As the jury in a provincial courtroom in Battleford, Sask., heard over nearly two weeks of testimony, Colten Boushie and four friends set out from the Red Pheasant First Nation on Aug. 9, 2016 for some adventure, not unlike what thousands of other youth have done and will do until time stands still. The difference is Boushie never returned from his adventure. He was shot in the head by Gerald Stanley, all sides agree, when Boushie and his friends ventured onto the Stanley farm. An all-white jury ultimately was swayed by Stanley’s account that his gun went off by accident. 

Trying to put the reconciliation process on trial over Boushie’s death only serves to mask the true tragedy. Two families are forever changed — the Boushies, having lost a child at 22, are devastated; the Stanleys, although the family patriarch was found not guilty, will forever be stained by the events of that day. 

But trying to pin the future of reconciliation on this trial is wrong and quite frankly shameful. Sure, it fits a narrative to suggest the shooting of an unarmed Indigenous man could derail reconciliation — and make no mistake, media nationwide were quick to latch onto that narrative, slightly toning down the rhetoric during the trial, only to jump all over it again once the verdict was rendered — because racism is often front and centre in interactions between Indigenous and white people. But the facts that emerged at trial didn’t necessarily square with this.

Stanley’s lawyer Scott Spencer expressed “serious concerns” about the media coverage and stressed the “trial is not a referendum on racism.” There was plenty of noise on social media, but the rantings of cowards sheltered by anonymity is a poor substitute for facts. In reality, beyond legitimate complaints by Boushie’s family that no Indigenous person was accepted to be part of the jury (a very fair objection) and small protests outside the courtroom, racism was not a factor during the trial. When the verdict was rendered, however, protests sprang up across the country with even the prime minister and the justice minister expressing concerns.

But this one case, as tragic as it was, cannot be allowed to determine the future in the Indigenous-settler relationship. One trial, even with so controversial an outcome, should not make or break attempts to reconcile past wrongs on Canada’s Indigenous. What will break it is if Canada’s commitment to the recommendations of the Truth and Reconciliation Commission are put on the back burner. It will break if nothing is done to fix the myriad problems on reserves — the lack of adequate housing, the continued problems with drinking water, chronic unemployment. It will break if the Indigenous voice is not heard and respected on an equal footing.

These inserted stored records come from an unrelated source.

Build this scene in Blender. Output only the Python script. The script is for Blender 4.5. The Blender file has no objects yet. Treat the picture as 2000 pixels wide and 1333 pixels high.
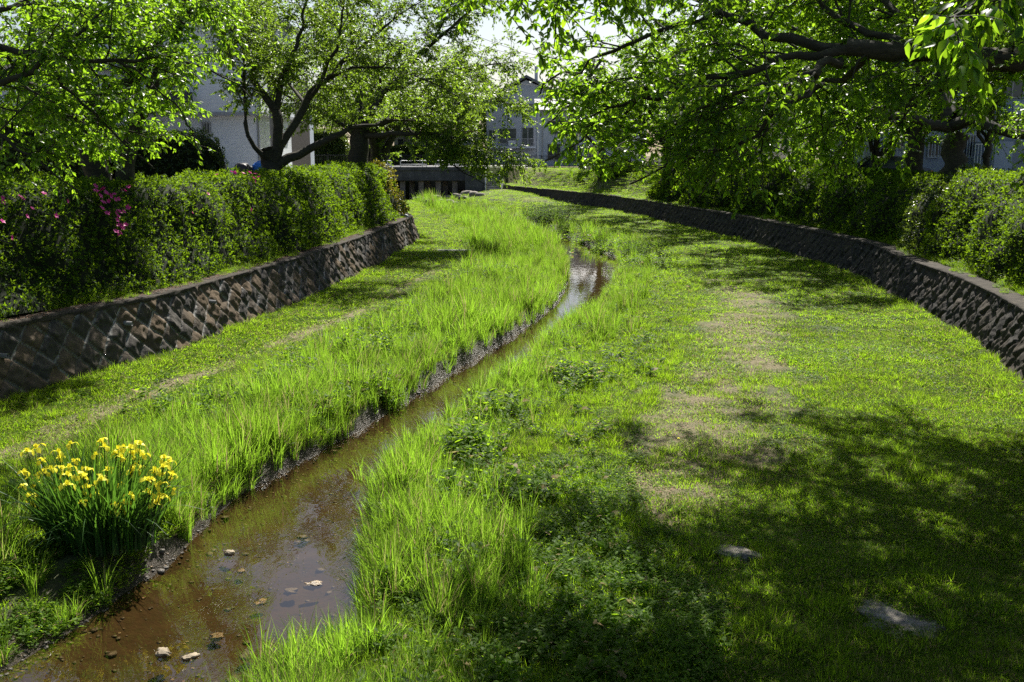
import bpy, math, random
import numpy as np
from mathutils import Vector, Matrix

random.seed(7)
RNG = np.random.default_rng(7)
R = math.radians
SC = bpy.context.scene
COL = SC.collection

# ------------------------------------------------------------------ camera, world, sun
CAM_Z = 1.6
PITCH = R(10.8)
F_PX = 1944.0
cd = bpy.data.cameras.new("camera")
cam = bpy.data.objects.new("camera", cd)
COL.objects.link(cam)
cd.lens = 35.0
cd.sensor_width = 36.0
cd.clip_start = 0.05
cd.clip_end = 3000
cam.location = (0, 0, CAM_Z)
cam.rotation_euler = (R(90) - PITCH, 0, 0)
SC.camera = cam

SUN_AZ = R(13)      # to the right of straight ahead
SUN_EL = R(50)
w = bpy.data.worlds.new("World")
SC.world = w
w.use_nodes = True
nt = w.node_tree
for n in list(nt.nodes):
    nt.nodes.remove(n)
sky = nt.nodes.new("ShaderNodeTexSky")
sky.sky_type = 'NISHITA'
sky.sun_disc = False
sky.sun_elevation = SUN_EL
sky.sun_rotation = SUN_AZ
sky.air_density = 0.9
sky.dust_density = 2.0
sky.ozone_density = 1.0
bg = nt.nodes.new("ShaderNodeBackground")
bg.inputs[1].default_value = 0.056
wo = nt.nodes.new("ShaderNodeOutputWorld")
nt.links.new(sky.outputs[0], bg.inputs[0])
nt.links.new(bg.outputs[0], wo.inputs[0])

sl = bpy.data.lights.new("sun", 'SUN')
sun = bpy.data.objects.new("sun", sl)
COL.objects.link(sun)
sl.energy = 5.0
sl.angle = R(0.53)
sl.color = (1.0, 0.955, 0.87)
sdir = Vector((math.sin(SUN_AZ) * math.cos(SUN_EL), math.cos(SUN_AZ) * math.cos(SUN_EL), math.sin(SUN_EL)))
sun.rotation_euler = sdir.to_track_quat('Z', 'Y').to_euler()
sun.location = (20, 40, 60)

SC.view_settings.view_transform = 'Standard'
SC.view_settings.look = 'None'
SC.view_settings.exposure = 1.2
SC.view_settings.gamma = 1.0
SC.render.engine = 'CYCLES'
SC.cycles.max_bounces = 8
SC.cycles.diffuse_bounces = 4
SC.cycles.transmission_bounces = 4
SC.cycles.transparent_max_bounces = 8
SC.cycles.use_denoising = False
SC.cycles.sample_clamp_indirect = 3.0
SC.cycles.use_adaptive_sampling = False

# ------------------------------------------------------------------ measuring helpers
ST, CT = math.sin(PITCH), math.cos(PITCH)
def ray(u, v):
    a = (v - 666.5) / F_PX
    return ((u - 1000) / F_PX, CT - a * ST, -ST - a * CT)
def pz(u, v, z):
    d = ray(u, v)
    t = (z - CAM_Z) / d[2]
    return (d[0] * t, d[1] * t, z)
def pd(u, v, D):
    d = ray(u, v)
    t = D / d[1]
    return (d[0] * t, D, CAM_Z + d[2] * t)
def gz(y):
    return -2.95 + 0.004 * np.asarray(y, float)
def wz(y):
    return gz(y) - 0.30
def pg(u, v, off=0.0):
    z = -2.9
    for _ in range(5):
        p = pz(u, v, z + off)
        z = float(gz(p[1]))
    return pz(u, v, z + off)

# ------------------------------------------------------------------ numpy noise
def _h(ix, iy, s):
    n = (ix.astype(np.int64) * 374761393 + iy.astype(np.int64) * 668265263 + s * 2147483647) & 0xffffffff
    n = ((n ^ (n >> 13)) * 1274126177) & 0xffffffff
    n = (n ^ (n >> 16)) & 0xffffffff
    return n / 4294967295.0
def vnoise(x, y, s=0):
    x = np.asarray(x, float); y = np.asarray(y, float)
    ix = np.floor(x); iy = np.floor(y)
    fx = x - ix; fy = y - iy
    fx = fx * fx * (3 - 2 * fx); fy = fy * fy * (3 - 2 * fy)
    a = _h(ix, iy, s); b = _h(ix + 1, iy, s); c = _h(ix, iy + 1, s); d = _h(ix + 1, iy + 1, s)
    return (a * (1 - fx) + b * fx) * (1 - fy) + (c * (1 - fx) + d * fx) * fy
def fbm(x, y, s=0, o=4):
    v = 0; a = 0.5; t = 0
    for i in range(o):
        v = v + a * vnoise(np.asarray(x) * 2 ** i, np.asarray(y) * 2 ** i, s + i * 17); t += a; a *= 0.5
    return v / t
def sstep(a, b, x):
    t = np.clip((x - a) / (b - a), 0, 1)
    return t * t * (3 - 2 * t)

# ------------------------------------------------------------------ mesh helpers
def mesh_from(name, V, faces, mats, attrs=None, smooth=False, fmat=None):
    """faces: list of int arrays (n,k). attrs: {name: (domain, array)}"""
    me = bpy.data.meshes.new(name)
    V = np.asarray(V, np.float32)
    faces = [np.asarray(f, np.int32) for f in faces if len(f)]
    nl = sum(f.size for f in faces); nf = sum(len(f) for f in faces)
    me.vertices.add(len(V)); me.vertices.foreach_set("co", V.ravel())
    me.loops.add(nl); me.polygons.add(nf)
    li = np.concatenate([f.ravel() for f in faces])
    sizes = np.concatenate([np.full(len(f), f.shape[1], np.int32) for f in faces])
    starts = np.concatenate([[0], np.cumsum(sizes)[:-1]]).astype(np.int32)
    me.loops.foreach_set("vertex_index", li)
    me.polygons.foreach_set("loop_start", starts)
    me.polygons.foreach_set("loop_total", sizes)
    if fmat is not None:
        me.polygons.foreach_set("material_index", np.asarray(fmat, np.int32))
    if smooth is True:
        me.polygons.foreach_set("use_smooth", np.ones(nf, bool))
    elif smooth is not False:
        me.polygons.foreach_set("use_smooth", np.asarray(smooth, bool))
    for m in (mats if isinstance(mats, (list, tuple)) else [mats]):
        me.materials.append(m)
    me.update(calc_edges=True)
    for k, (dom, arr) in (attrs or {}).items():
        at = me.attributes.new(k, 'FLOAT', dom)
        at.data.foreach_set("value", np.asarray(arr, np.float32).ravel())
    me.validate()
    return me
def link(name, me, parent=None, loc=None):
    o = bpy.data.objects.new(name, me)
    COL.objects.link(o)
    if parent: o.parent = parent
    if loc is not None: o.location = loc
    return o
def tag(o, label=None, cat=None, group=None, kind=None):
    if label: o["label"] = label
    if cat: o["category"] = cat
    if group: o["group"] = group
    if kind: o["kind"] = kind
    return o
def empty(name, loc, label, cat, group=None):
    o = bpy.data.objects.new(name, None)
    COL.objects.link(o)
    o.location = loc
    o.empty_display_size = 0.3
    return tag(o, label, cat, group)

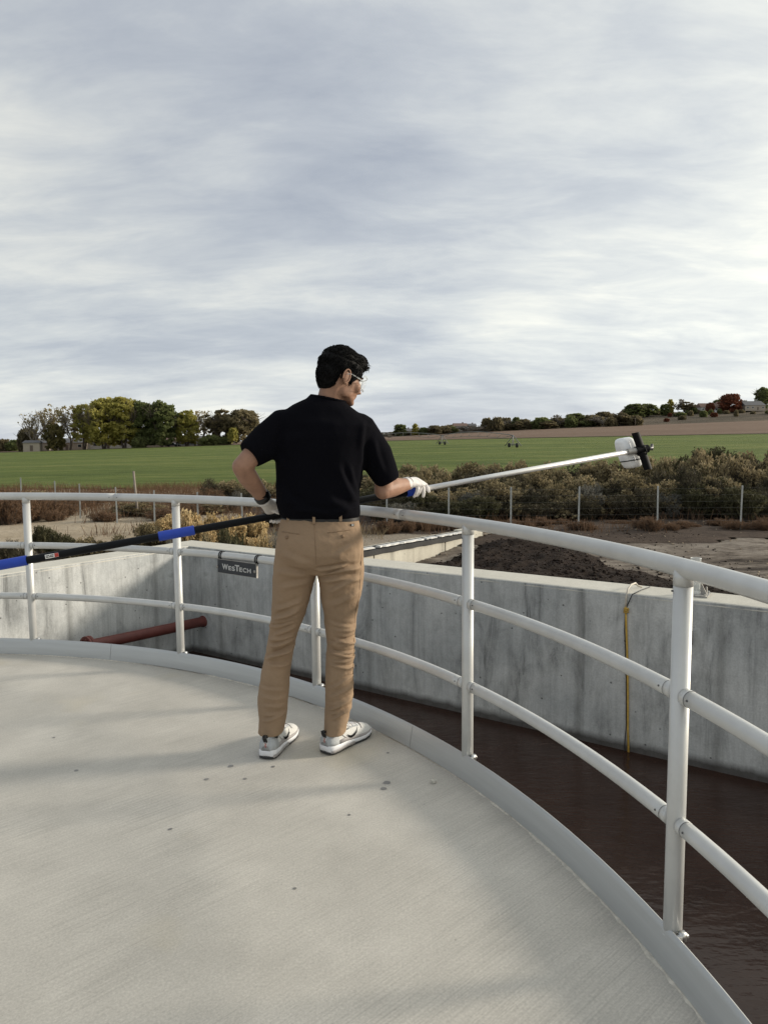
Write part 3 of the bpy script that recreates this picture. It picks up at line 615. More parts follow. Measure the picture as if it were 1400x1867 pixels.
build('bracket_plate', MB().box(jb, (.075, .022, .125), RB), MT['rivet'], jbx, False)
build('bracket_lip', MB().box(jb + E2 * .02 + Vector((0, 0, .045)), (.06, .03, .02), RB), MT['galv'], jbx, False)
for dz_ in (-.03, .012): build('bolt', MB().tube([jb + E2 * .01 + Vector((0, 0, dz_)), jb + E2 * .026 + Vector((0, 0, dz_))], .011, 6), MT['galv'], jbx, False)

# damp spots, pebble and grit on the deck
for i, (u, v, w) in enumerate([(421, 1397, .017), (447, 1420, .011), (377, 1421, .012), (498, 1398, .011), (705, 1427, .020), (699, 1438, .018), (140, 1405, .012), (707, 1373, .009), (99, 1345, .009), (311, 1512, .010), (637, 1486, .008), (538, 1620, .007)]):
    c = at(u, v, z=.0); mb = MB(); n = 12; w *= .78
    pts = [c + Vector((math.cos(6.283 * j / n) * w * random.uniform(.8, 1.15), math.sin(6.283 * j / n) * w * random.uniform(.8, 1.15), .0012)) for j in range(n)]
    mb.add([c + Vector((0, 0, .0018))] + pts, [(0, j + 1, (j + 1) % n + 1) for j in range(n)])
    tag(build('water_spot', mb, MT['spot'], dk))
pc = at(790, 1424, z=.009); mb = MB(); mb.ellipsoid(pc, (.013, .010, .010), None, 9, 6)
mb.v = [tuple(Vector(q) + Vector([random.uniform(-.002, .002) for _ in range(3)])) for q in mb.v]
tag(build('pebble', mb, MT['cap'], smooth=False), 'single pale pebble lying on the deck near the toe plate', 'pebble')

# ------------------------------------------------------------------ person
def solidify_mesh(mb, voxel, smooth_it=4, factor=0.5):
    """one continuous skin over overlapping closed volumes; returns arrays of world vertices and faces"""
    me = mesh_of('tmp', mb.v, mb.f, None); o = bpy.data.objects.new('tmp', me); COL.objects.link(o)
    md = o.modifiers.new('r', 'REMESH'); md.mode = 'VOXEL'; md.voxel_size = voxel
    if smooth_it:
        ms = o.modifiers.new('s', 'SMOOTH'); ms.factor = factor; ms.iterations = smooth_it
    dg = bpy.context.evaluated_depsgraph_get(); dg.update()
    e = bpy.data.meshes.new_from_object(o.evaluated_get(dg))
    V = np.empty(len(e.vertices) * 3); e.vertices.foreach_get('co', V); V = V.reshape(-1, 3)
    Nn = np.empty(len(e.vertices) * 3); e.vertices.foreach_get('normal', Nn); Nn = Nn.reshape(-1, 3)
    F = [tuple(p.vertices) for p in e.polygons]
    bpy.data.objects.remove(o); bpy.data.meshes.remove(e)
    return V, F, Nn
def ring(c, a, b, yaw=0.0, n=28, ex=2.3, tilt=(0, 0)):
    """superellipse ring: half width a, half depth b; tilt = z slope along x and y"""
    out = []
    for j in range(n):
        t = 2 * math.pi * j / n; ct, st = math.cos(t), math.sin(t)
        x = a * math.copysign(abs(ct) ** (2 / ex), ct); y = b * math.copysign(abs(st) ** (2 / ex), st)
        X = x * math.cos(yaw) - y * math.sin(yaw); Yv = x * math.sin(yaw) + y * math.cos(yaw)
        out.append(Vector((c[0] + X, c[1] + Yv, c[2] + tilt[0] * X + tilt[1] * Yv)))
    return out
def ringpx(v, ul, ur, Y, b, yaw=0.0, ex=2.3, vl=None, vr=None):
    vl = vl or v; vr = vr or v
    p, q = at(ul, vl, Y=Y), at(ur, vr, Y=Y); c = (p + q) / 2
    return ring(c, (q - p).length / 2, b, yaw, 28, ex, ((q.z - p.z) / max(1e-6, (q.x - p.x)), 0))
def orient_ring(c, axis, a, b, ref, n=24):
    axis = axis.normalized(); x = (ref - axis * ref.dot(axis)).normalized(); y = axis.cross(x)
    return [Vector(c) + x * a * math.cos(2 * math.pi * j / n) + y * b * math.sin(2 * math.pi * j / n) for j in range(n)]
def folds(V, Nn, segs, Yref=3.0, face=-1):
    """cloth folds: each is a pixel segment laid on the cloth: (u0,v0,u1,v1, width m, amplitude m)"""
    D = np.zeros(len(V))
    for (u0, v0, u1, v1, w, amp) in segs:
        p, q = at(u0, v0, Y=Yref), at(u1, v1, Y=Yref)
        a = np.array([p.x, p.z]); b = np.array([q.x, q.z]); d = b - a; L = np.linalg.norm(d); d = d / L; nrm = np.array([-d[1], d[0]])
        P = V[:, [0, 2]] - a; t = P @ d / L; s = P @ nrm + 0.15 * w * np.sin(t * 5 + u0)
        env = np.exp(-np.clip(np.abs(t - .5) - .32, 0, None) ** 2 / .03)
        D += amp * env * (-(s / w) * np.exp(-(s / w) ** 2) * 1.9 + 0.35 * np.exp(-(s / w) ** 2))
    wgt = np.clip(face * Nn[:, 1] * 2.0 + 0.5, 0.12, 1)
    return V + Nn * (D * wgt)[:, None]
def crumple(V, Nn, amp, sc, seed=0.0, stretch=(1, 1, 1)):
    x, y, z = [V[:, i] * sc * stretch[i] + seed for i in range(3)]
    return V + Nn * (amp * (fbm(x + z * .6, z - y * .7, 4) + fbm(y * 1.2 + 9, z * .8 + x, 4)))[:, None]

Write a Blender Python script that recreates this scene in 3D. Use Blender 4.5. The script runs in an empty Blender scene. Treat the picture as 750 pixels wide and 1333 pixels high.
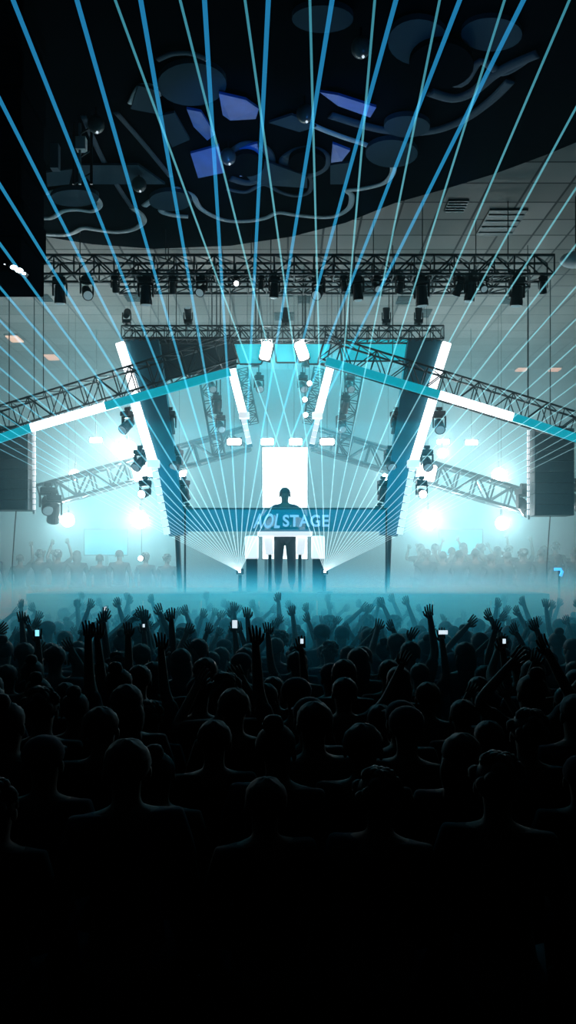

Despite this trial, there is evidence that things are moving ever so slowly towards a better relationship between Indigenous and the rest of Canada. Our schools are leading the way and it may be left in the hands of our youngest generations to complete the healing. The federal government has also signalled a willingness to right past wrongs, and though its execution has been quite clumsy to date (look no further than the inquiry into missing and murdered Indigenous women), it has at least upped the conversation. As long as it stays honest and true to its commitments, progress will be made. 

True reconciliation is a complex issue that will take time. Pinning its future on one tragic case is just plain wrong.